* MATERIAL FOR THE TASK *
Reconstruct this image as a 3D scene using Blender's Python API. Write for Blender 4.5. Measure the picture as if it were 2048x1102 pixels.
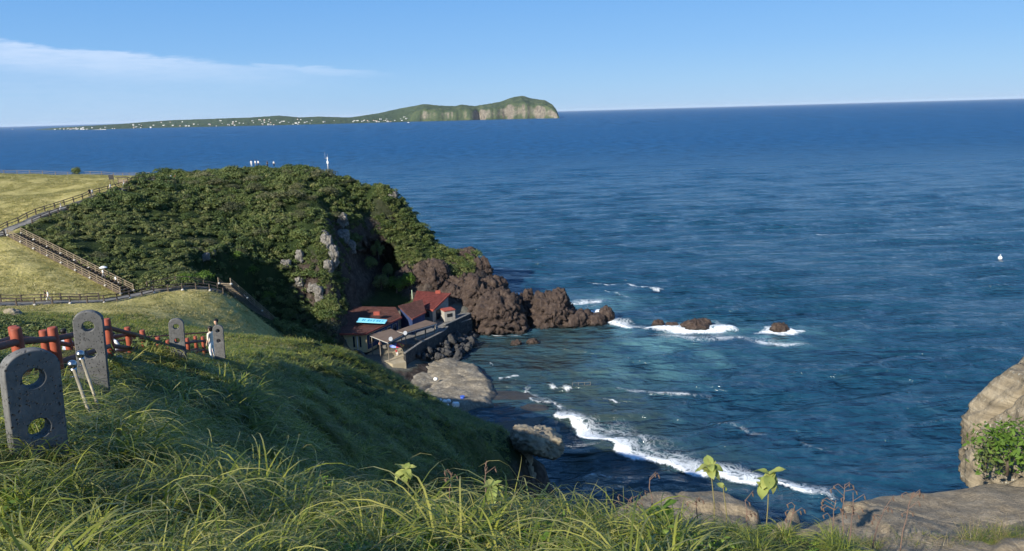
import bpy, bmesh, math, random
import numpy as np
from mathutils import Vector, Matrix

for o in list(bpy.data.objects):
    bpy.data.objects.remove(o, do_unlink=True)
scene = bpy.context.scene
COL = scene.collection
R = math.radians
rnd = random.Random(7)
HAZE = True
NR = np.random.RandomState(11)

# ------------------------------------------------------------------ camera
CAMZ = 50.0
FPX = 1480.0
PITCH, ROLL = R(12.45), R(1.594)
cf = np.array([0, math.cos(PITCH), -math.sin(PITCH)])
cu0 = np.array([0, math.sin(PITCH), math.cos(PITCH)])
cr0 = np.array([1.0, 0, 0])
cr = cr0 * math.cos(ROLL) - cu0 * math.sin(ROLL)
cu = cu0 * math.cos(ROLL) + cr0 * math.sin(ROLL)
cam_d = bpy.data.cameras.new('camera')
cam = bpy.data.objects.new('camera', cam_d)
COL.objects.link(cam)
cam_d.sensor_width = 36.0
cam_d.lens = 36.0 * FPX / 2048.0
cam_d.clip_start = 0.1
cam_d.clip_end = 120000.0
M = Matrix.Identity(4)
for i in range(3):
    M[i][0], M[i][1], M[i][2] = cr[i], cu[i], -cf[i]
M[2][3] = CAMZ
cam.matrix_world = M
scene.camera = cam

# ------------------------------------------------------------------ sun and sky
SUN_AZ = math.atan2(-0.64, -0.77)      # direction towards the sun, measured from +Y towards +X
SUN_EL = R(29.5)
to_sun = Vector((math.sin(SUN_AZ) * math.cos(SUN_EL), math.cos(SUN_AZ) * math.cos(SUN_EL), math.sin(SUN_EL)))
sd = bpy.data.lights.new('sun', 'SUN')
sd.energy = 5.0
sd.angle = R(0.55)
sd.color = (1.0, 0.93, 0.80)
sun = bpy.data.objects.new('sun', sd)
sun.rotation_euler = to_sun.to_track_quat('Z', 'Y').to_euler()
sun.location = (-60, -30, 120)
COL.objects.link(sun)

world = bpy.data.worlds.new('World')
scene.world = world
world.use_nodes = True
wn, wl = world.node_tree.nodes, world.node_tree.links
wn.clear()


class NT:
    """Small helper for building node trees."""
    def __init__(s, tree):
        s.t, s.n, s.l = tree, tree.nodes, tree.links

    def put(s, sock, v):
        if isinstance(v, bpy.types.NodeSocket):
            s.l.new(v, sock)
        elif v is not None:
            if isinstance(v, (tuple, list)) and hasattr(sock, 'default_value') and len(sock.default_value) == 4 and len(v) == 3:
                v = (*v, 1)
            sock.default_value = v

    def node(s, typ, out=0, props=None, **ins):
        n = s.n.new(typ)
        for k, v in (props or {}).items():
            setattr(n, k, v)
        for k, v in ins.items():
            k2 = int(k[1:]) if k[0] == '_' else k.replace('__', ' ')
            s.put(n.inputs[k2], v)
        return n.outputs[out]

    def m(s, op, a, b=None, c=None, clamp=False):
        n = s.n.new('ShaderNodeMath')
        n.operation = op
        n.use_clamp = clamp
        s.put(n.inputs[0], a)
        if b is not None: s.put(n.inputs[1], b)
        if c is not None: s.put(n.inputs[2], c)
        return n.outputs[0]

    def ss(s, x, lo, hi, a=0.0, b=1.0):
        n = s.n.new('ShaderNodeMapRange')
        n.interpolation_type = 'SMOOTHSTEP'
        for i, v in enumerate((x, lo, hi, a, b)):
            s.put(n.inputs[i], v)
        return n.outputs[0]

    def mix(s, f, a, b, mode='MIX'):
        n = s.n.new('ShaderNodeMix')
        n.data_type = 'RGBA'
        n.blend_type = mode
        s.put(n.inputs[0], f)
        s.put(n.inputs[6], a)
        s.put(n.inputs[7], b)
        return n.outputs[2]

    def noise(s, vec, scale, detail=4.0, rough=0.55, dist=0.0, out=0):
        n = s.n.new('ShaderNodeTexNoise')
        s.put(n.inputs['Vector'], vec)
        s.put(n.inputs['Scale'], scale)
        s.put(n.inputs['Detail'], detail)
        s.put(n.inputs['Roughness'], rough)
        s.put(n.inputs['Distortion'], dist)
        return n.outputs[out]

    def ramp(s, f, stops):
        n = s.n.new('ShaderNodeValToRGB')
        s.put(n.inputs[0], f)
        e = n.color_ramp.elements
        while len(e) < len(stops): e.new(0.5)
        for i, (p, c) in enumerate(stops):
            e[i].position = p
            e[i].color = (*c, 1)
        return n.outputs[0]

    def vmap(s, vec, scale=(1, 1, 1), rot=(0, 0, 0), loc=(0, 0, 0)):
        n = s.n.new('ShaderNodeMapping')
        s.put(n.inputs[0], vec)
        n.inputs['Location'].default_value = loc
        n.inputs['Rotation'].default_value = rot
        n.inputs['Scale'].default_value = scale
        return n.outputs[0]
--
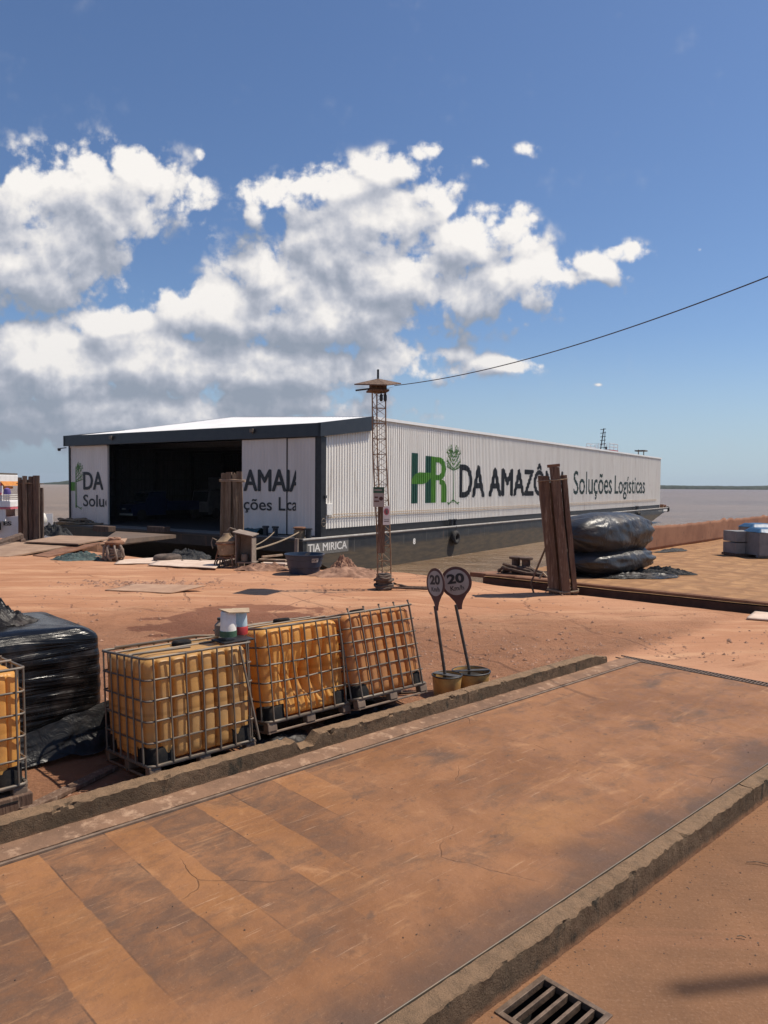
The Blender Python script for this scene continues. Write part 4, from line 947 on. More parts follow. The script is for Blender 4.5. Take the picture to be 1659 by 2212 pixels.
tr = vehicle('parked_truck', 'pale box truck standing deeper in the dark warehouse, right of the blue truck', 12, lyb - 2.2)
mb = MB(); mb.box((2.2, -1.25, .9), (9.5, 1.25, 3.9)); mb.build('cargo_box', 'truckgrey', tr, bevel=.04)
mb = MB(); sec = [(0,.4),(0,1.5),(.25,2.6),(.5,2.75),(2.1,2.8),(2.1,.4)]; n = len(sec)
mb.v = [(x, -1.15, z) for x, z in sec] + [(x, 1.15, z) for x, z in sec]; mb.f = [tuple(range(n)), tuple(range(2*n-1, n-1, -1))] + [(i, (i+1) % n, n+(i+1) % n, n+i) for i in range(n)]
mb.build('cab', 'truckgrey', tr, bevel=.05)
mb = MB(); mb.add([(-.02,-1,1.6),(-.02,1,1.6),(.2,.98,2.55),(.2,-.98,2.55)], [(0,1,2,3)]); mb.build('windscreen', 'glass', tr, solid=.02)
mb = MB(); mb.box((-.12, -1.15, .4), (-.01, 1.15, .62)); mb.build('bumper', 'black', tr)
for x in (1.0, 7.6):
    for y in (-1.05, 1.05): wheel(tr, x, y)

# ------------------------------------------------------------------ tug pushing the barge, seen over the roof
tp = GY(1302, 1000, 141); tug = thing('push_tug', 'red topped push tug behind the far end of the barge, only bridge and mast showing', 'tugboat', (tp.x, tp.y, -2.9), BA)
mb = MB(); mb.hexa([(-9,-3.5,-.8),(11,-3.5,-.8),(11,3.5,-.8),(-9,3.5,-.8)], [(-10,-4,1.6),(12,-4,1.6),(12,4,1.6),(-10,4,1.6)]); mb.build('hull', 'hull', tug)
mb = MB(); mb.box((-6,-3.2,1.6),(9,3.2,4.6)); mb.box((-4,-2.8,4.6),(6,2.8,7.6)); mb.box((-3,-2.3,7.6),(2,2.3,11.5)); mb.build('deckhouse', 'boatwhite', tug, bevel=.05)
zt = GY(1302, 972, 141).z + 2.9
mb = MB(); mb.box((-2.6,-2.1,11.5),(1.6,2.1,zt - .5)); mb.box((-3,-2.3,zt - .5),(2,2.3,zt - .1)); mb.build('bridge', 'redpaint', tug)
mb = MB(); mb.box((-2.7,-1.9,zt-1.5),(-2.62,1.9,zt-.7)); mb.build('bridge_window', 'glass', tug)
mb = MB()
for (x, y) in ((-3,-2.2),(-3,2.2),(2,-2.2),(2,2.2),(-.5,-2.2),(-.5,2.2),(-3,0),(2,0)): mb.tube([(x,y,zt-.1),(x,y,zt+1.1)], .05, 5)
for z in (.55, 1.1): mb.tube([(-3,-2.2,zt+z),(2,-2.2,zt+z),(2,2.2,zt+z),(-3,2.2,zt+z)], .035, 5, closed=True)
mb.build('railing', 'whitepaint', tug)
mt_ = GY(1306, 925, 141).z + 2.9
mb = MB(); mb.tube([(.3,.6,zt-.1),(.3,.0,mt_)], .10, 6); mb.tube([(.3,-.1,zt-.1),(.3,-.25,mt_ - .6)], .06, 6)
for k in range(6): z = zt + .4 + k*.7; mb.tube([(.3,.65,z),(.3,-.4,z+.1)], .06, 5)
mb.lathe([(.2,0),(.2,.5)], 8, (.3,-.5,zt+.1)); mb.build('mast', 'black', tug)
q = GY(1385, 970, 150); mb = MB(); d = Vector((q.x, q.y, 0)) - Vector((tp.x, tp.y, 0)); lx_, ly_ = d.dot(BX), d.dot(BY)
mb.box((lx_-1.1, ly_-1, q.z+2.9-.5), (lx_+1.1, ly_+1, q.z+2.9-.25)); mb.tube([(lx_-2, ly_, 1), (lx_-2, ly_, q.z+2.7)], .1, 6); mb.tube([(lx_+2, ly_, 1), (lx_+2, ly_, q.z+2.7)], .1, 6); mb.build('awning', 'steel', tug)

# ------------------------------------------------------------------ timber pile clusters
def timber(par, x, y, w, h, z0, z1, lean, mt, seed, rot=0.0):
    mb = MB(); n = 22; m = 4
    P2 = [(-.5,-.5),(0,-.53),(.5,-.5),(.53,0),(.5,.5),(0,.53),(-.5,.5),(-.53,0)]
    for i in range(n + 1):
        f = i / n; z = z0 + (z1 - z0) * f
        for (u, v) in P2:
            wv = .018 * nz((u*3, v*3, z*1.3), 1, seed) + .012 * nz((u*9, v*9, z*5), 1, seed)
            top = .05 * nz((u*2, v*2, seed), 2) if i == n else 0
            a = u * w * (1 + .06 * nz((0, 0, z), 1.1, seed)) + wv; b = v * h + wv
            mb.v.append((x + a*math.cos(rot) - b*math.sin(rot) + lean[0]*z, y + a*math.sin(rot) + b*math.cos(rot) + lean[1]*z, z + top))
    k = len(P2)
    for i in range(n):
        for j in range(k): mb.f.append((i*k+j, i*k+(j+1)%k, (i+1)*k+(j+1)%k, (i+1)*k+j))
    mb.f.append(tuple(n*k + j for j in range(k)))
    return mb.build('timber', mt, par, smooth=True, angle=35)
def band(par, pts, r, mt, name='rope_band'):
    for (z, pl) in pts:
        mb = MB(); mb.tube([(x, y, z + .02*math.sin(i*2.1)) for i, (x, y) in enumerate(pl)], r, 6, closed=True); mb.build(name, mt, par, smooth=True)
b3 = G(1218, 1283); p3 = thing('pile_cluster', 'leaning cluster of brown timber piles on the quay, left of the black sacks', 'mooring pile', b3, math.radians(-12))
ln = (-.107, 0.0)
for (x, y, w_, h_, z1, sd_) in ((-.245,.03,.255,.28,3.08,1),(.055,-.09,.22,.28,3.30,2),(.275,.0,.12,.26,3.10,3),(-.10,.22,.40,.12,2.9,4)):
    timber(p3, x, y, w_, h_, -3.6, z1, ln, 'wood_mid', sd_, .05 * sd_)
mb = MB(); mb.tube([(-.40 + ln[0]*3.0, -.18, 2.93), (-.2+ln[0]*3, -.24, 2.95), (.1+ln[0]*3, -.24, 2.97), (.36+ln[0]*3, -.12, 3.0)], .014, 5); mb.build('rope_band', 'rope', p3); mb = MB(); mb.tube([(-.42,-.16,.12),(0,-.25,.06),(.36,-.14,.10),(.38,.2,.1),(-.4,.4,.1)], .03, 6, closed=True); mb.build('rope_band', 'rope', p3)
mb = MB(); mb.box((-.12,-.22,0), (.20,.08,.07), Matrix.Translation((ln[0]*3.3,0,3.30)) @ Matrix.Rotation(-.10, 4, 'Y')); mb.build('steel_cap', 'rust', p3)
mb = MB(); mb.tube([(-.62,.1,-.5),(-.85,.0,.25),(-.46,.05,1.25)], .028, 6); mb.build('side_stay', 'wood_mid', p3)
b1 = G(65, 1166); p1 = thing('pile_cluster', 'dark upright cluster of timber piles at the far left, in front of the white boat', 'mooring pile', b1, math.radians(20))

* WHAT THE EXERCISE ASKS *
Print the line above containing "Reconstruct this image", the line containing "scene.camera = cam", and everything between them, exactly as written. Pictures stay out.

* SOLUTION TO THIS TASK *
Reconstruct this image as a 3D scene using Blender's Python API. Write for Blender 4.5. Measure the picture as if it were 2048x1102 pixels.
import bpy, bmesh, math, random
import numpy as np
from mathutils import Vector, Matrix

for o in list(bpy.data.objects):
    bpy.data.objects.remove(o, do_unlink=True)
scene = bpy.context.scene
COL = scene.collection
R = math.radians
rnd = random.Random(7)
HAZE = True
NR = np.random.RandomState(11)

# ------------------------------------------------------------------ camera
CAMZ = 50.0
FPX = 1480.0
PITCH, ROLL = R(12.45), R(1.594)
cf = np.array([0, math.cos(PITCH), -math.sin(PITCH)])
cu0 = np.array([0, math.sin(PITCH), math.cos(PITCH)])
cr0 = np.array([1.0, 0, 0])
cr = cr0 * math.cos(ROLL) - cu0 * math.sin(ROLL)
cu = cu0 * math.cos(ROLL) + cr0 * math.sin(ROLL)
cam_d = bpy.data.cameras.new('camera')
cam = bpy.data.objects.new('camera', cam_d)
COL.objects.link(cam)
cam_d.sensor_width = 36.0
cam_d.lens = 36.0 * FPX / 2048.0
cam_d.clip_start = 0.1
cam_d.clip_end = 120000.0
M = Matrix.Identity(4)
for i in range(3):
    M[i][0], M[i][1], M[i][2] = cr[i], cu[i], -cf[i]
M[2][3] = CAMZ
cam.matrix_world = M
scene.camera = cam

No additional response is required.